Recording Band Practice

Discussion in 'Microphones (live or studio)' started by qowenp, Jun 6, 2011.

  1. qowenp

    qowenp Active Member

    Jun 6, 2011

    I've been positioned as 'sound guy' for my band as we're trying to put together some rough recordings of a few songs. The setup we have is as follows:

    Two Marshall MG100 amps (Telecaster/Strat)
    Peavey Bass Amp
    Pearl Drumkit
    Tabletop mixer with built in Power amp (for vocals- connected to two Peavey PA speakers)
    3 Sennheiser dynamic mics
    2 other, cheaper mics
    MacBook Pro

    In the past I have plugged the 5 mics into the mixer, used four to mic the Amps/Drums and one for vocals. I then put the vocals on one stereo channel and the instrumentals on another and recorded on GarageBand (by running a line from the mixer into the macs input.

    This gave varied results but I wasn't exactly happy with it. If you guys could suggest a better setup that would be great.

    Where is the best place to position which mics? Which EQ settings on the Amps/Mixer? Would it be better to run the guitars directly into the mixer?

    Sorry for all the questions! I will be reading some of the stickied topics to get some tips but I have band practice tonight and I'm eager to improve our setup!

  2. aaronwaudio

    aaronwaudio Active Member

    May 25, 2011
    St. Paul, MN
    Home Page:
    You don't want to run the guitars straight into the mixer. You won't get any effects. With your limited mic choice, I would put 2 mics as overheads for the drums to pick up everything, and one mic on each amp, saving one for vocals. You will notice an improvement if you get an audio interface instead of plugging in to the Mac's input. For this application, check out the Presonus Firestudio, or one of Focusrites interfaces that will have 6 or more inputs (you might want to get more mics in the future). Another option would be to track each instrument separately into Garageband. Takes more work, but will yield higher quality results. You could mic the drums with all 5 mics (kick, snare, rack toms, floor tom, overhead) and you could do a stereo setup on the amps (one towards the center of the speaker, and one closer to the edge). Some things to think about. Ideally, you should get more mics and an interface, but these should be some decent solutions without spending much (or any) money. Hope this helps.
  3. qowenp

    qowenp Active Member

    Jun 6, 2011
    Thanks a lot for that reply, it was very helpful! We have tried tracking the recording, but often we end up out of sync and although the individual instruments sound better, the tracking process usually yields un-synchronised results.
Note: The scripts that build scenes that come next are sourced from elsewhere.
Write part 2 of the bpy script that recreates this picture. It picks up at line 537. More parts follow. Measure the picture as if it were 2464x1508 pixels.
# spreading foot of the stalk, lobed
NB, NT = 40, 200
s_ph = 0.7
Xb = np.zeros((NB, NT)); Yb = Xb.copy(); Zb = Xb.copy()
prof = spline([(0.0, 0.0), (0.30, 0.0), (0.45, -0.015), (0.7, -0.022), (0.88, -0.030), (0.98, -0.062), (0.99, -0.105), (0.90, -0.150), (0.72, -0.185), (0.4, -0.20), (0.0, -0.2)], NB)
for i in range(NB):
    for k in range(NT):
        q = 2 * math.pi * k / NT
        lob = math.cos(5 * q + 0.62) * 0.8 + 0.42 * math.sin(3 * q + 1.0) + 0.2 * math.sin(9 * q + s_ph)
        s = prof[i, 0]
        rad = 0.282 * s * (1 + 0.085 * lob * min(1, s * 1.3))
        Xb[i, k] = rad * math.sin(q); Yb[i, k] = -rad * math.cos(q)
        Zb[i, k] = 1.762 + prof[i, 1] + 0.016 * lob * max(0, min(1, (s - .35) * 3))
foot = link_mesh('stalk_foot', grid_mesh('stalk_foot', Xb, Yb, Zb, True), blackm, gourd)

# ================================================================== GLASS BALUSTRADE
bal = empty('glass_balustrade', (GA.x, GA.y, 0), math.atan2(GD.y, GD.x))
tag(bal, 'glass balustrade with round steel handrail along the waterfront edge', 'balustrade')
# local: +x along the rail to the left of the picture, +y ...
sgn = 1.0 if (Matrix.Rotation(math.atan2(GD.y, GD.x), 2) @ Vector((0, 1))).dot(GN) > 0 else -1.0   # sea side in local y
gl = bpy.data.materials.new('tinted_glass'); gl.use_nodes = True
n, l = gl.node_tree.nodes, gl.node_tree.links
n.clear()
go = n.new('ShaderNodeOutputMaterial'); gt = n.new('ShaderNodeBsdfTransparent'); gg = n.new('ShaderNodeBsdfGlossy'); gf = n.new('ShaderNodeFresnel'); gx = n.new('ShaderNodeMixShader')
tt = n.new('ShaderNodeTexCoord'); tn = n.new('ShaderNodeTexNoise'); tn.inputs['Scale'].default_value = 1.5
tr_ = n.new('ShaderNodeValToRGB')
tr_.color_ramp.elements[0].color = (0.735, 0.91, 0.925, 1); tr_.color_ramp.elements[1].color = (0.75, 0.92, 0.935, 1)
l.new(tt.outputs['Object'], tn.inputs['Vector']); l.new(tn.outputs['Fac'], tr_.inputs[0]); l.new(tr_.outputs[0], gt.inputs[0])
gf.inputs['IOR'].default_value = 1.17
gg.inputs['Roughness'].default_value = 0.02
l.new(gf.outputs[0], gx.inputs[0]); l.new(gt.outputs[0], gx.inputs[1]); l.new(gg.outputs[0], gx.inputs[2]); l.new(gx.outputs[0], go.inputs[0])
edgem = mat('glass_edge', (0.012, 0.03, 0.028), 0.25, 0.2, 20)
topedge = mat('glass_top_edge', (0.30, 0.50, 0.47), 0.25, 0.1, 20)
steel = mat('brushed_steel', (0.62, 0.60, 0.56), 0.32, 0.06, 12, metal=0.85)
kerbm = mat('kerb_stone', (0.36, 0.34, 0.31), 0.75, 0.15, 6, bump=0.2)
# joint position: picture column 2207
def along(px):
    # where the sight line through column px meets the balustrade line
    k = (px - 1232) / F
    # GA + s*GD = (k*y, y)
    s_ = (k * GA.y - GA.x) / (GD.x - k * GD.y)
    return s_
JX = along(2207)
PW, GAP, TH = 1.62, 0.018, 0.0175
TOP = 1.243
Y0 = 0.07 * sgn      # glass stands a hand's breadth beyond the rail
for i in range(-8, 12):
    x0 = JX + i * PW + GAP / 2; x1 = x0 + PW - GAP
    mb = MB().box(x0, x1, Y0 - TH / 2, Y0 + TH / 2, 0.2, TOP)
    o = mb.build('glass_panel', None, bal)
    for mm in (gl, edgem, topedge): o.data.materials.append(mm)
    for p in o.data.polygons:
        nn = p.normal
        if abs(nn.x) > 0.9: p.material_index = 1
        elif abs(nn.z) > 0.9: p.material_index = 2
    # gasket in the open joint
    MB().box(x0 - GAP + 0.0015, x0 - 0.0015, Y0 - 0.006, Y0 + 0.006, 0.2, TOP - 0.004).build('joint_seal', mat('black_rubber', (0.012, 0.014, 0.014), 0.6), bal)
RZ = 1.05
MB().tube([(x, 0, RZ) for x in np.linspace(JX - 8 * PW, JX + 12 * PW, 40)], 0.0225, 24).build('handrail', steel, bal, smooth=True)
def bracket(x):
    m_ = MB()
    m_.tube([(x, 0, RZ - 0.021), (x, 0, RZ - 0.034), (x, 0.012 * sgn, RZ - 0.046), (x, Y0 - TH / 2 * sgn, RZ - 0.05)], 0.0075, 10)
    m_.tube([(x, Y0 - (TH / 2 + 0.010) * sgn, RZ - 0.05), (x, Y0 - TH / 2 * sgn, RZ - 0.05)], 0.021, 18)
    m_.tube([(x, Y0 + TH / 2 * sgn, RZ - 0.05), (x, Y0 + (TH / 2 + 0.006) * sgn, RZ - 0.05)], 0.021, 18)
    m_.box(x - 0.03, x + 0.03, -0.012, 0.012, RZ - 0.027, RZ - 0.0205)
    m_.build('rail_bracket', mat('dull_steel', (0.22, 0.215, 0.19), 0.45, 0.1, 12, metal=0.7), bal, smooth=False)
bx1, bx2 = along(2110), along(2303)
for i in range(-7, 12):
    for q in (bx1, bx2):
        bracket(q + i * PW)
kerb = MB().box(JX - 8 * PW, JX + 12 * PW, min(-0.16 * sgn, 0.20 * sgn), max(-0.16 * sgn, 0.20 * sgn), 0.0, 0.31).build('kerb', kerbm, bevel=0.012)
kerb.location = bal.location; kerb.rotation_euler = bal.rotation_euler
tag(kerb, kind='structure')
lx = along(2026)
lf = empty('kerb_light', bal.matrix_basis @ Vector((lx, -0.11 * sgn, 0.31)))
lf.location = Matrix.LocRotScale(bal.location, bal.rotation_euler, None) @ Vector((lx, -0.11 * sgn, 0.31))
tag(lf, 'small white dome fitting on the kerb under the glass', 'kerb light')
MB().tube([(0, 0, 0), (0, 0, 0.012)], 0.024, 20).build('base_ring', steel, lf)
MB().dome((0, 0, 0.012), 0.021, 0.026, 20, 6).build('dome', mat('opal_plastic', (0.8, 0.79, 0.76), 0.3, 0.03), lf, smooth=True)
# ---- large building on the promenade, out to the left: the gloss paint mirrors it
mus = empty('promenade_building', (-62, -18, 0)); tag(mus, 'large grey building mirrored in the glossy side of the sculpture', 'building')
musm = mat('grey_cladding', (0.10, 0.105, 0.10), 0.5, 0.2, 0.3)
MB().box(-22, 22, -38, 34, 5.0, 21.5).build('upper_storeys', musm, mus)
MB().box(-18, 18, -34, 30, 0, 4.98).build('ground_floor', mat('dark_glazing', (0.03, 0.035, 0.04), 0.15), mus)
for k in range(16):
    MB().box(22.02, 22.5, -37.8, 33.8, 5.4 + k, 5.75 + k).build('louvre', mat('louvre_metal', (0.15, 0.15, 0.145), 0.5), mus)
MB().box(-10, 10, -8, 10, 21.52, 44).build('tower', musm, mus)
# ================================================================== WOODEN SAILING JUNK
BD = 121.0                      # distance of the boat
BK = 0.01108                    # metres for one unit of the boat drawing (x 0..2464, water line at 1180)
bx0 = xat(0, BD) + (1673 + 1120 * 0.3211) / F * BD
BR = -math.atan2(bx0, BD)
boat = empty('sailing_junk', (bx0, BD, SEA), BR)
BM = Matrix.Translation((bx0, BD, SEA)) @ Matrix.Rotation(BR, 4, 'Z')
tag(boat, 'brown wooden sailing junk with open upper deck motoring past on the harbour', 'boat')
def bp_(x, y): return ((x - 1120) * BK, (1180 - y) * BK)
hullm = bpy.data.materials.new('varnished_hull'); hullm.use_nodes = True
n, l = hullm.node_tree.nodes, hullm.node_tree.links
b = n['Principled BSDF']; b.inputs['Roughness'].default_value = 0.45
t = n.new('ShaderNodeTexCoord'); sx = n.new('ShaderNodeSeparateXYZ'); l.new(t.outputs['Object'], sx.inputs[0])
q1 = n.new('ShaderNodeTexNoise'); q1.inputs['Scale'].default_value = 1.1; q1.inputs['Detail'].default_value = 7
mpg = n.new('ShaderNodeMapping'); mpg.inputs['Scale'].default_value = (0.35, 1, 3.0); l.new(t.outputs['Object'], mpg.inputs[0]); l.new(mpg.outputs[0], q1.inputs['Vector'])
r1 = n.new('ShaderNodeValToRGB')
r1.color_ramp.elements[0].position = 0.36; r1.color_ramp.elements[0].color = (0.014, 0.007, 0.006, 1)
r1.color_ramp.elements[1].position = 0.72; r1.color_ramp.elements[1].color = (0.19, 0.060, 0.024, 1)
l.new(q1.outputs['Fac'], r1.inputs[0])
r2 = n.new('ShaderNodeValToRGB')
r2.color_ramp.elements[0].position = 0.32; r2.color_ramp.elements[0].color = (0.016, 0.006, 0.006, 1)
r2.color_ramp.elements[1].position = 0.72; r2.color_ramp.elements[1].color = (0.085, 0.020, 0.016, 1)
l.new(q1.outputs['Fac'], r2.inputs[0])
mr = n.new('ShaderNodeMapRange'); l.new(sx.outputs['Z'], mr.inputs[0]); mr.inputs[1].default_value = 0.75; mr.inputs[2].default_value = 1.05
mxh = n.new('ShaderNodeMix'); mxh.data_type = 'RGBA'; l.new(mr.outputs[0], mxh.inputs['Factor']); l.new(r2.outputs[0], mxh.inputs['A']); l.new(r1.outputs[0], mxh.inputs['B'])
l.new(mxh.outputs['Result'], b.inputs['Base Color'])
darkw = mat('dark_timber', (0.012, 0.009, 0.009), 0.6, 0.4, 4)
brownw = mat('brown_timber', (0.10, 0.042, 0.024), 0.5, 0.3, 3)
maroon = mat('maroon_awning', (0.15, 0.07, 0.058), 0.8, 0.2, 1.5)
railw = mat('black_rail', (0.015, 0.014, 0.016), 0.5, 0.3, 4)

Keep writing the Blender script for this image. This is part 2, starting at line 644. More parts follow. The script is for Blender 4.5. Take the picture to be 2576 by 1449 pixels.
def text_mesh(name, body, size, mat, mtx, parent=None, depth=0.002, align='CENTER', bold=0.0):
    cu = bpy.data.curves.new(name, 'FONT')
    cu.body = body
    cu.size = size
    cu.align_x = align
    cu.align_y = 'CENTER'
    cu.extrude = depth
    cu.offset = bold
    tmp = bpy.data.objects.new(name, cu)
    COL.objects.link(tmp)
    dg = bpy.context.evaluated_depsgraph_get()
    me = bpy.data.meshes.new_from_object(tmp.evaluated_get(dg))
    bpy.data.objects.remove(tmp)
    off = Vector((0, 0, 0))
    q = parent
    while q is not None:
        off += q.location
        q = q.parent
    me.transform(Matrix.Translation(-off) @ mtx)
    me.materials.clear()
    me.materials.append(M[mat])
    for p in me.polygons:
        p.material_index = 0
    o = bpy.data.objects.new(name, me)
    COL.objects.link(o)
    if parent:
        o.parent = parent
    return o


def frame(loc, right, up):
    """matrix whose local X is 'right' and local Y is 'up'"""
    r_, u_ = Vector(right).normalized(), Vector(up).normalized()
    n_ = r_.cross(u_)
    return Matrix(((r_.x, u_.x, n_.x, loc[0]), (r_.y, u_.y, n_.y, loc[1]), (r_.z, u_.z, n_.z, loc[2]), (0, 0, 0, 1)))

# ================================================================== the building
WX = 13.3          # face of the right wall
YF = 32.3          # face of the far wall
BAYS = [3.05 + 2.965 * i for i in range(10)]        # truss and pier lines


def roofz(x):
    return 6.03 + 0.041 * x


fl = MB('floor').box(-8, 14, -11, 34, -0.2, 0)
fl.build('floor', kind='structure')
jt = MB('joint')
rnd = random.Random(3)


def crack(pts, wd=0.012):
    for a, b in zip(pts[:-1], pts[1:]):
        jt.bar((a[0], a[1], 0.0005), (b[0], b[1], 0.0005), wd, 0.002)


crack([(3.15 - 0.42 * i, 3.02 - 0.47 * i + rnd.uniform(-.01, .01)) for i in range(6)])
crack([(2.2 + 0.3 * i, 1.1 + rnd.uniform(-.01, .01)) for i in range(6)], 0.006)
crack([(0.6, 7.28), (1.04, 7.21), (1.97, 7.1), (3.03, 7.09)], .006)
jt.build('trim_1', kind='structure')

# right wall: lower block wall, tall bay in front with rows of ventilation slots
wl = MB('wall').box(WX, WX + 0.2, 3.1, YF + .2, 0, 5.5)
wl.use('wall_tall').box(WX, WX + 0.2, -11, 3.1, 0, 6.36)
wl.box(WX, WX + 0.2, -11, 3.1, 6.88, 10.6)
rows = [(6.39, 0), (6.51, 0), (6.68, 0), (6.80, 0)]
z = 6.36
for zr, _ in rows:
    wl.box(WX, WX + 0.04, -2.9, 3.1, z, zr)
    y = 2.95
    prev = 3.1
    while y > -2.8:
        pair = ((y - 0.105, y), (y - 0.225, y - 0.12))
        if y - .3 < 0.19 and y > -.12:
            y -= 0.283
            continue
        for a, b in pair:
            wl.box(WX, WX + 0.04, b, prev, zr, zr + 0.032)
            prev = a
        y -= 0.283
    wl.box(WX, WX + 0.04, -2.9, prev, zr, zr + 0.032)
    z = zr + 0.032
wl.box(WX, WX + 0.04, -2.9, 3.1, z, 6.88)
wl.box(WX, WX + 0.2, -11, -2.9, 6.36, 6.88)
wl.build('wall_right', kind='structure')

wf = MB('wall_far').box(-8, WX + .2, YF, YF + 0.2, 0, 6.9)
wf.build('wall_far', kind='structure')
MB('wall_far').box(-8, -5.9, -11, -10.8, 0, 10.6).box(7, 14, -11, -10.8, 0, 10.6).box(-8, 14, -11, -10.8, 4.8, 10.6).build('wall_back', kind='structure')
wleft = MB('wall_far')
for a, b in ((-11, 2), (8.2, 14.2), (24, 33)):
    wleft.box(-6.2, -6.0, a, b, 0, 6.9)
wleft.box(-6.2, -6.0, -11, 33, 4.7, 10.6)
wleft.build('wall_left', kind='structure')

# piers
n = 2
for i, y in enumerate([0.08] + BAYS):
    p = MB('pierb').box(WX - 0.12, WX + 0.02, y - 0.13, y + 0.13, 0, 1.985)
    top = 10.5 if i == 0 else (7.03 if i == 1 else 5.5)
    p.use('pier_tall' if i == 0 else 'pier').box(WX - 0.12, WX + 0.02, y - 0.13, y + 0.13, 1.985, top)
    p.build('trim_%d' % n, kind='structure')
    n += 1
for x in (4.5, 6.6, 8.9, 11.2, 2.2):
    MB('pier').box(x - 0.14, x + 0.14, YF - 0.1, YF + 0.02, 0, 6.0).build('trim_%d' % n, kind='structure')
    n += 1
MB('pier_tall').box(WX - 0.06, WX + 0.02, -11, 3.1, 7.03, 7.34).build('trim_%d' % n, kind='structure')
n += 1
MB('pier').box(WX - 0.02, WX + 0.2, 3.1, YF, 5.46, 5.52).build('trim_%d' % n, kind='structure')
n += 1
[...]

    If anybody has any tips for multitracking, or just improving a live recording that would be great. I will look at getting an input for the mac, as it will get plenty of use.

    The mixer we use is a Phonic Powerpod 1860 II, if that helps.

  4. GZsound

    GZsound Active Member

    Mar 20, 2001
    Near Portland, Oregon
    Home Page:
    A very simple way to record your rehearsals is to use one LD mic placed in the center of the room. It will give you a good representation of how you actually blend together.

    My band recorded all our rehearsals with a single LD mic. I had to practice to find the best location for the mic where it picked up drums, guitar cabs, bass cab and PA in a balanced way, but the recordings sounded a lot like early Ray Charles recordings..where that's exactly what they did.

    Individual micing each instrument won't really give you an idea of what your band sounds like live.